How to Decide What US State to Reside For Home Buyers

How To Decide What US State To Reside For Home Buyers Was PUBLISHED On May 27th, 2019

How to Decide What US State to Reside

The US is one of the largest countries in the world. If you’ve spent any amount of time in more than one state, you know how different one state is from the next. From dialect to food to the cost of living, each of the United States is unique. This means that you have a lot of options to choose from when deciding where to settle down, but it also means that some places will better suit your needs and desires than others.

So what should you take into account when deciding where to live in the US? The list of things to consider is endless, and what matters most to you is completely subjective. However, we have compiled a list of factors that should never be overlooked when getting ready for your next big move.

1) Cost of Living

Cost of Living

Before you get into the nitty-gritty of a particular state’s culture, you need to consider your own budget and do some research. Some states are significantly more expensive than others, and it’s important to know how much you can afford to spend on things like rent or mortgage, food, public transportation, and so forth. One simple way to get a general idea of a state’s cost of living is to look up the available housing that suits your needs. Are the two-bedroom apartments way more per month than the one you’re living in now? Is that something you can comfortably afford, or would you be kissing your entire paycheck goodbye each month?

Typically, you’ll want to make at least three times more per month than your rent or mortgage payment. Don’t forget daily and weekly expenses, like groceries, gas or public transportation fees, any extra bills you may have to pay, and so forth. Plus, it’s always nice to have money leftover to add to your savings account!

2) Job Market

job market

This ties into the question of the cost of living. If your move allows you to stay with the company you already work for, then this is not as much of a concern.
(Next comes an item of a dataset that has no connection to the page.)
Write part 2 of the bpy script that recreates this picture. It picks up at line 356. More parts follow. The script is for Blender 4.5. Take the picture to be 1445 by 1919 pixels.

However, if you’re going to be looking for a job on arrival, you need to make sure that jobs are available–specifically, jobs that you’re qualified for. Different states have different economies. A rural, farm-based economy, for example, would not be well-suited for a techy, while an industrial economy would not be well-suited for an environmental preservationist. Always make sure that your skills match the market.

3) Weather Conditions

Weather Conditions

We all know someone that absolutely loves the winter–and someone who thinks 60 degrees means parka-weather. Humans may be adaptable, but that doesn’t mean we have to adjust to weather conditions that make us miserable. If you’re the kind of person who values all four seasons, meaning that you want to see the leaves change in autumn and snowfall in winter, then certain parts of the South are probably not your best choice. If you can’t stand to be cold, certain parts of the North are out of the picture. It’s a huge country, so you truly have the option to take your pick when it comes to climate!

4) Attractions


So you’ve found a few states that have the right job market for you. What about your free time? Having available attractions that suit your desires is a crucial factor when it comes to overall happiness. If you grew up near the ocean and love the feeling of sand beneath your toes, you may need to consider how you’ll feel living thousands of miles from the nearest beach if you move to the Midwest. Maybe you love being able to walk to six different bars and dozens of unique restaurants. If that’s the case, living in a major city will probably be your best bet. Never move to a state that simply cannot offer you the sites and sounds that make you feel happy, relaxed, and alive.

5) Transportation


Not all states are the same when it comes to available modes of transportation. Daily travel, whether for work or for play, will have a huge impact on your experience. Think about your ideal commute. Are you driving a short distance or several miles? Does traffic grind your gears, or can you handle it with ease? Do you want to ditch your car and start taking a bus everywhere? Would you absolutely love being able to walk to work? Unless these options all sound fine and you’re ready to go with the flow once you get to your new home state, you will need to do some research regarding travel options.

6) Culture


Culture can refer to a lot of different things, so this is a big one. There’s a vast difference between Northern, Southern, Western, and Eastern culture, but even those categories get broken down when you consider individual states. If you love bar-b-que, country music, and rodeos, you’ll probably prefer Texas over, say, Washington. If you value the camaraderie of athletics and a good cheesesteak, Pennsylvania will have you covered. Of course, there’s more to culture than public pastimes and staple foods. There are more serious factors to consider, too, like diversity and political leanings. Experiencing a culture that is totally foreign to you is not inherently negative, but it is for you to decide whether you want to immerse yourself in something new to you or if you feel more at home when surrounded by like-minded people.

Now that you’re thinking about what you need and want from your state of residence, it will be easier to narrow down your best options. We have covered the factors that affect just about everyone, but there may be additional considerations you need to make depending on your individual circumstances. For example, if you’re moving with school-aged children, you will certainly want to include educational opportunities in your research. Just remember, with fifty states, you have tons of options! Take the time to determine the things that are most important to you and do your research before you decide which state to call home.